>> START AVAILABLE DATA

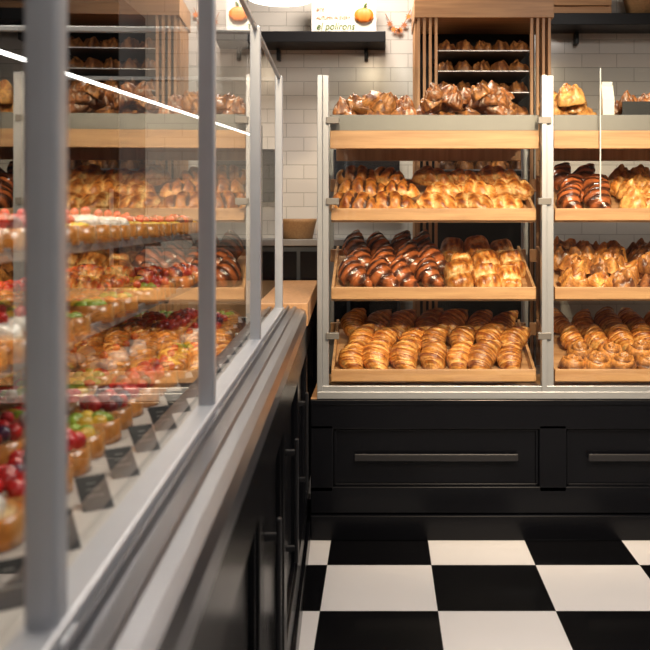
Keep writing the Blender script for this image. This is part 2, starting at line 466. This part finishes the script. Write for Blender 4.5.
TC = [croissant(i) for i in range(8)]
TCH = [croissant(i + 20, pal=None, stripes=True, Lh=.088, Rr=.044, curv=.04) for i in range(5)]
TP = [puff(i * 1.7) for i in range(6)]
TPL = [puff(i * 2.1 + 3, a=.078, b=.052, H=.062, dark=-.02, nsl=2, skew=.1, depth=.35) for i in range(4)]
TT = [turnover(i * 1.3) for i in range(5)]
TL = [lump(i * 1.9) for i in range(6)]
TLS = [lump(i * 1.9 + 7, sugar=.12, c1=(.50, .19, .06), c2=(.15, .045, .015), a=.05) for i in range(5)]
TDK = [danish(i * 1.9 + 57, c1=(.34, .12, .035), c2=(.09, .026, .012), fillc=(.55, .25, .08)) for i in range(5)]
TDN = [danish(i * 1.9 + 7) for i in range(5)]
TB = [bun(i * 1.1) for i in range(3)]
TS_ = [swirl(i * 2.) for i in range(3)]
TLG = [lump(i * 1.9 + 30, c1=(.80, .42, .13), c2=(.42, .15, .03), a=.06) for i in range(4)]

def rows(heap, tpls, xa, xb, z0, cols, d0, dd, yaw=90, jit=12, pitch=-20, scale=1., lift0=.012, dlift=.004, tone=(.75, 1.15), rws=(0, 1, 2), sj=.09, tx=0, roll=12):
    for r in rws:
        for c in range(cols):
            x = xa + (c + .5 + (.15 if r % 2 else -.10)) * (xb - xa) / cols + R.uniform(-.010, .010)
            d = d0 + r * dd + R.uniform(-.014, .014)
            heap.add(R.choice(tpls), on_tray(x, d, z0, lift0 + dlift * r + R.uniform(0, .006)) @ RX(tx) @ RZ(yaw + R.uniform(-jit, jit)) @ RY(pitch + R.uniform(-7, 7)) @ RX(R.uniform(-roll, roll)) @ SC(scale * R.uniform(1 - sj, 1 + sj)), R.uniform(*tone))

# bottom shelf
h = Heap(); rows(h, TC, -.18, .63, .66, 7, .095, .13, yaw=74, jit=16, scale=1.20, lift0=.024, dlift=.014, pitch=-25)
h.make('croissants', M['pastry'])
h = Heap(); rows(h, TC, .78, 1.56, .66, 7, .12, .14, yaw=104, jit=20, scale=1.18, lift0=.028, pitch=-22, rws=(1, 2)); h.make('croissants', M['pastry'])
h = Heap(); rows(h, TS_, .78, 1.56, .66, 7, .075, .1, jit=60, yaw=0, pitch=0, scale=1.1, lift0=.01, rws=(0,)); rows(h, TS_, .82, 1.5, .66, 5, .155, .1, jit=60, yaw=0, pitch=0, scale=1.05, lift0=.03, rws=(0,))
h.make('cinnamon_swirls', M['pastry'])
# middle
h = Heap(); rows(h, TCH, -.175, .255, 1.01, 4, .11, .135, yaw=116, jit=15, scale=1.22, lift0=.03, dlift=.010, pitch=-24); h.make('chocolate_croissants', M['glaze'])
h = Heap(); rows(h, TPL, .29, .63, 1.01, 3, .10, .135, yaw=92, scale=1.10, pitch=-20, lift0=.022, dlift=.008); h.make('pain_au_chocolat', M['pastry'])
h = Heap(); rows(h, TL + TDN, .78, 1.12, 1.01, 3, .07, .115, jit=180, pitch=0, scale=1.15, rws=(0, 1, 2, 3), lift0=.015); rows(h, TDN, .82, 1.1, 1.04, 2, .17, .13, jit=180, pitch=0, rws=(0, 1), scale=1.1, lift0=.02)
h.make('almond_danishes', M['rough'])
h = Heap(); rows(h, TDK, 1.15, 1.57, 1.01, 4, .07, .115, jit=180, pitch=0, scale=1.12, rws=(0, 1, 2, 3), lift0=.015); rows(h, TDK + TL, 1.17, 1.5, 1.04, 3, .17, .13, jit=180, pitch=0, rws=(0, 1), scale=1.1, lift0=.02)
h.make('chocolate_danishes', M['rough'])
# upper
h = Heap(); rows(h, TT, -.17, .12, 1.345, 2, .08, .125, yaw=160, jit=16, pitch=0, scale=1.10, lift0=.018, dlift=.022, tx=8); h.make('apple_turnovers', M['pastry'])
h = Heap(); rows(h, TP, .175, .63, 1.345, 3, .075, .125, yaw=152, jit=12, pitch=0, scale=1.06, lift0=.014, dlift=.024, tx=8, roll=7, tone=(.7, 1.12)); h.make('puff_pastries', M['pastry'])
h = Heap(); rows(h, TCH, .78, 1.0, 1.345, 2, .11, .135, yaw=75, scale=1.18, lift0=.03, pitch=-22); h.make('chocolate_croissants', M['glaze'])
h = Heap(); rows(h, TLG + TP[:2], 1.06, 1.24, 1.345, 2, .065, .115, jit=180, pitch=0, scale=1.05, rws=(0, 1, 2, 3), lift0=.02); h.make('custard_brioches', M['pastry'])
h = Heap(); rows(h, TB, 1.27, 1.565, 1.345, 3, .065, .115, jit=180, pitch=0, scale=1.15, rws=(0, 1, 2, 3)); h.make('sugared_buns', M['pastry'])
def flat(heap, tpls, xa, xb, ya, yb, z, n, scale=1., layers=1, lz=.045, tilt=25):
    for l in range(layers):
        for k in range(n):
            x = xa + (xb - xa) * ((k + .5 + .3 * l) % n) / n; y = R.uniform(ya, yb)
            tt = tilt if l else 0
            heap.add(R.choice(tpls), T(x, y, z + l * lz + R.uniform(0, .004)) @ RX(R.uniform(-tt, tt)) @ RY(R.uniform(-tt, tt)) @ RZ(R.uniform(0, 360)) @ SC(scale * R.uniform(.85, 1.15)), R.uniform(.75, 1.2))
h = Heap(); flat(h, TL + TLS, -.18, .13, 3.86, 4.12, 1.722, 7, .85, layers=4, lz=.040, tilt=35); h.make('scones', M['rough'])
h = Heap(); flat(h, TLS + TL[:3], .21, .57, 3.86, 4.12, 1.722, 9, .9, layers=5, lz=.038, tilt=40); h.make('sugared_chocolate_pastries', M['rough'])
h = Heap(); flat(h, TLG, .76, .90, 3.88, 4.12, 1.722, 3, 1., layers=4, lz=.042); h.make('brioche_rolls', M['pastry'])
h = Heap(); flat(h, TLS, 1.05, 1.55, 3.90, 4.12, 1.722, 9, .9, layers=4, lz=.04); h.make('chocolate_cookies', M['rough'])
ct = empty('price_card'); box('card', 1.03, 1.20, 3.815, 3.819, 1.79, 1.85, M['tag'], ct, .001)
box('foot', 1.10, 1.14, 3.810, 3.825, 1.723, 1.792, M['blackmetal'], ct, .001)
pb = empty('paper_bag')
prismX('bag', [(3.83, 1.723), (3.89, 1.723), (3.89, 1.86), (3.865, 1.925), (3.855, 1.925), (3.83, 1.86)], .95, 1.0, M['poster'], pb)
box('folded_top', .952, .998, 3.853, 3.867, 1.915, 1.94, M['poster'], pb, .001)

# ---------------------------------------------------------------- left counter with glass case (slightly rotated)
th = math.atan(.041)
lc = empty('glass_pastry_counter', (-.158, 0, 0), th)
MC = T(-.158, 0, 0) @ Matrix.Rotation(th, 4, 'Z')
ya, yb = -1.0, 3.70
box('body', -.95, -.02, ya, 4.72, .0, .93, M['black'], lc, 0)
boxes('door_frames', [(-.021, 0, ya, 4.71, .80, .93), (-.021, 0, ya, 4.71, .10, .20)] +
      [(-.021, 0, y - .05, y + .05, .19, .81) for y in (-.9, -.25, .4, 1.05, 1.7, 2.35, 3.0, 3.65, 4.3)], M['black'], lc, .004)
boxes('kick_plate', [(-.02, .012, ya, 3.705, 0, .09)], M['black'], lc, .004)
hd = []
for y in (.4, 1.05, 1.7, 2.35, 3.0):
    hd += [(.018, .028, y + .10, y + .12, .40, .74), (-.02, .02, y + .103, y + .117, .43, .445), (-.02, .02, y + .103, y + .117, .695, .71)]
boxes('door_handles', hd, M['handle'], lc, .003)
pm = []
for y in (-.9, -.25, .4, 1.05, 1.7, 2.35, 3.0, 3.65):
    pm += [(-.021, -.008, y + .05, y + .062, .2, .8), (-.021, -.008, y + .588, y + .6, .2, .8), (-.021, -.008, y + .05, y + .6, .788, .8), (-.021, -.008, y + .05, y + .6, .2, .212)]
boxes('door_mouldings', pm, M['black'], lc, .002)
prismY('steel_ledge', [(-.13, .93), (.006, .93), (.008, .97), (.002, .992), (-.012, .998), (-.030, 1.0), (-.032, 1.008), (-.044, 1.008), (-.046, 1.0), (-.058, 1.0), (-.060, 1.012), (-.066, 1.012), (-.066, 1.0), (-.108, 1.0), (-.11, .985), (-.13, .985)], ya, 3.45, M['ledge'], lc)
box('glass_channel', -.103, -.068, ya, 3.29, 1.0, 1.022, M['postcase'], lc, .003)
box('deck', -.95, -.13, ya, 3.30, .93, .985, M['deck'], lc)
box('wood_countertop', -.60, .012, 3.452, 4.72, .93, 1.02, M['woodz'], lc, .004)
py = [-.12, .73, 1.575, 2.42, 3.27]
for k, y in enumerate(py):
    boxes('post_%d' % (k + 1), [(-.10, -.072, y - .014, y + .014, 1.0, 1.87), (-.108, -.064, y - .02, y + .02, 1.0, 1.012)], M['postcase'], lc, .004)
    if k: box('cross_bar_%d' % k, -.90, -.10, y - .008, y + .008, 1.85, 1.866, M['silver'], lc)
for k in range(4):
    quad('front_pane_%d' % (k + 1), [(-.086, py[k] + .014, 1.02), (-.086, py[k + 1] - .014, 1.02), (-.086, py[k + 1] - .014, 1.86), (-.086, py[k] + .014, 1.86)], M['caseglass'], lc)
quad('end_pane', [(-.10, 3.27, 1.0), (-.90, 3.27, 1.0), (-.90, 3.27, 1.86), (-.10, 3.27, 1.86)], M['glass'], lc)
box('top_rail', -.092, -.080, py[0], 3.27, 1.858, 1.87, M['silver'], lc, .002)
box('rear_rail', -.92, -.89, py[0], 3.28, .985, 1.01, M['silver'], lc)
for y in py: box('rear_post', -.915, -.895, y - .01, y + .01, 1.0, 1.87, M['silver'], lc)
for k, (z, u0, u1) in enumerate([(1.30, -.62, -.34), (1.145, -.70, -.32)]):
    box('inner_shelf_%d' % (k + 1), u0, u1, .35, 3.1, z - .008, z, M['glass'], lc, 0)
    box('inner_shelf_%d_edge' % (k + 1), u1, u1 + .008, .35, 3.1, z - .014, z + .006, M['silver'], lc, .001)
    boxes('inner_shelf_%d_brackets' % (k + 1), [(-.895, u1, y - .006, y + .006, z - .026, z - .009) for y in (.73, 1.575, 2.42, 3.05)], M['silver'], lc)
tl = empty('tube_light')
tube('tube', [(-.86, 1.45, 1.70), (-.545, 3.80, 1.70)], .0045, M['led'], tl)
tube('hanger_1', [(-.84, 1.6, 1.706), (-.84, 1.6, ZC)], .002, M['silver'], tl)
tube('hanger_2', [(-.56, 3.7, 1.706), (-.56, 3.7, ZC)], .002, M['silver'], tl)
tg = empty('price_tags')
k = 0; y = .42
while y < 3.2:
    mm = MC @ T(-.150, y, .985) @ RZ(-58) @ RY(-52)
    v = [tuple(mm @ Vector(p)) for p in bverts(-.0015, .0015, -.019, .019, 0, .052)]
    meshobj('tag_%d' % k, v, BF, M['tag'], tg, recenter=True)
    for q, zz in enumerate((.020, .030, .039)):
        v = [tuple(mm @ Vector(p)) for p in bverts(.0015, .0021, -.011 + .002 * q, .011 - .003 * q, zz, zz + .0015)]
        meshobj('tag_writing_%d_%d' % (k, q), v, BF, M['chalk'], tg)
    k += 1
    y += .14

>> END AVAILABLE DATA

Without the pictures, please reproduce each line of the listing above exactly, from the first one through the line bearing "TLG = [lump(i".

### ANSWER TO THE EXERCISE
Keep writing the Blender script for this image. This is part 2, starting at line 466. This part finishes the script. Write for Blender 4.5.
TC = [croissant(i) for i in range(8)]
TCH = [croissant(i + 20, pal=None, stripes=True, Lh=.088, Rr=.044, curv=.04) for i in range(5)]
TP = [puff(i * 1.7) for i in range(6)]
TPL = [puff(i * 2.1 + 3, a=.078, b=.052, H=.062, dark=-.02, nsl=2, skew=.1, depth=.35) for i in range(4)]
TT = [turnover(i * 1.3) for i in range(5)]
TL = [lump(i * 1.9) for i in range(6)]
TLS = [lump(i * 1.9 + 7, sugar=.12, c1=(.50, .19, .06), c2=(.15, .045, .015), a=.05) for i in range(5)]
TDK = [danish(i * 1.9 + 57, c1=(.34, .12, .035), c2=(.09, .026, .012), fillc=(.55, .25, .08)) for i in range(5)]
TDN = [danish(i * 1.9 + 7) for i in range(5)]
TB = [bun(i * 1.1) for i in range(3)]
TS_ = [swirl(i * 2.) for i in range(3)]
TLG = [lump(i * 1.9 + 30, c1=(.80, .42, .13), c2=(.42, .15, .03), a=.06) for i in range(4)]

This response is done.